Jay is not haunted by scandal or failure. He is haunted by absence – by moments he missed, conversations he postponed, versions of himself he abandoned in order to keep moving. This is a profound shift from Baumbach’s earlier protagonists who were often still in the heat of conflict.
The film’s structure mirrors this internal state. Time is porous. Memory seeps into the present without warning. Flashbacks do not announce themselves as exposition; they arrive the way real memories do – triggered by a look, a silence, a mundane action. The past is not resolved; it coexists.
Baumbach has always been fascinated by relationships as systems of emotional accounting. Who gave more, who took less, who remembers differently. In Jay Kelly these ledgers are subtle but devastating.
Jay’s relationship with his daughter Daisy is not defined by grand failures, but by a thousand small absences. His attempt to accompany her on a trip before she leaves home is not framed as heroism; it’s framed as desperation disguised as spontaneity. The film understands something deeply uncomfortable: that love does not erase timing – and intention does not undo neglect.
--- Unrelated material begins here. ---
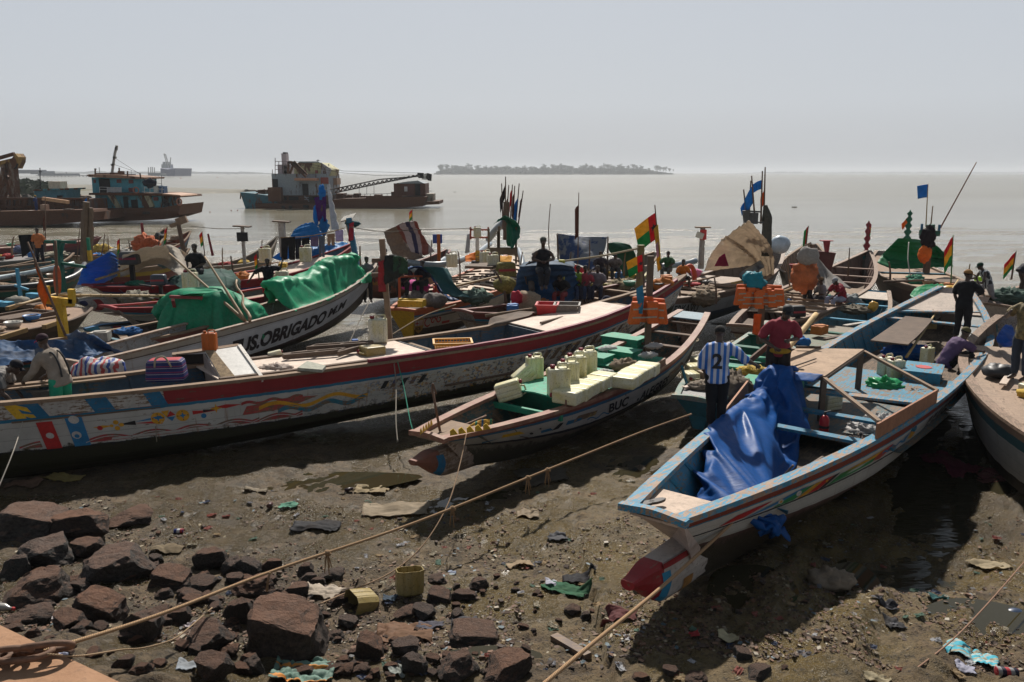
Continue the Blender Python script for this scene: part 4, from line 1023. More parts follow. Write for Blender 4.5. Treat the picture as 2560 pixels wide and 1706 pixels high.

Take Ron, Jay’s manager, played with extraordinary humanity by Adam Sandler. Ron may be one of Baumbach’s most compassionate creations. He is loyal, competent, emotionally available and largely unseen. Sandler plays him without irony, without the safety net of humour. Ron is the friend who stayed, who absorbed Jay’s turbulence without demanding reciprocity. That dynamic between the brilliant, consuming personality and the quiet enabler is one Baumbach understands intimately, and here he renders it with painful honesty.
Jay’s professional and personal histories with his publicist Liz, with old collaborators, with former friends are not dramatized as betrayals, but as drifts. Relationships don’t explode; they erode. And that erosion is far more unsettling.
What makes Jay Kelly especially resonant is that it is a film about cinema that never feels self-congratulatory. Jay’s career as a movie star is not used to glamorise the industry, but to interrogate it. Jay is always in some way, performing – even in private. The question the film keeps circling is brutal in its simplicity: when the performance ends, who is left watching?
Baumbach resists the temptation to turn this into a satire or a moral critique. Instead he frames cinema as memory-making. Films, like lives, are constructed from fragments. What we leave behind is not truth, but a version of ourselves others assemble.
In this film, you feel like Baumbach has grown gentler without becoming softer. Jay Kelly does not excuse its protagonist, but it does allow him dignity. There is no final absolution, no dramatic transformation. There is only recognition – of self, of loss, of love that arrived late but still mattered.
I’ve always said that we don’t make movies – we make memories. Baumbach’s film echoes this instinctively. Jay Kelly feels like a memory you didn’t know you shared with someone else until you saw it projected back at you.
If The Squid and the Whale was about childhood understanding and Marriage Story about adult confrontation, Jay Kelly is about living with what remains. And sometimes, that is the hardest story of all.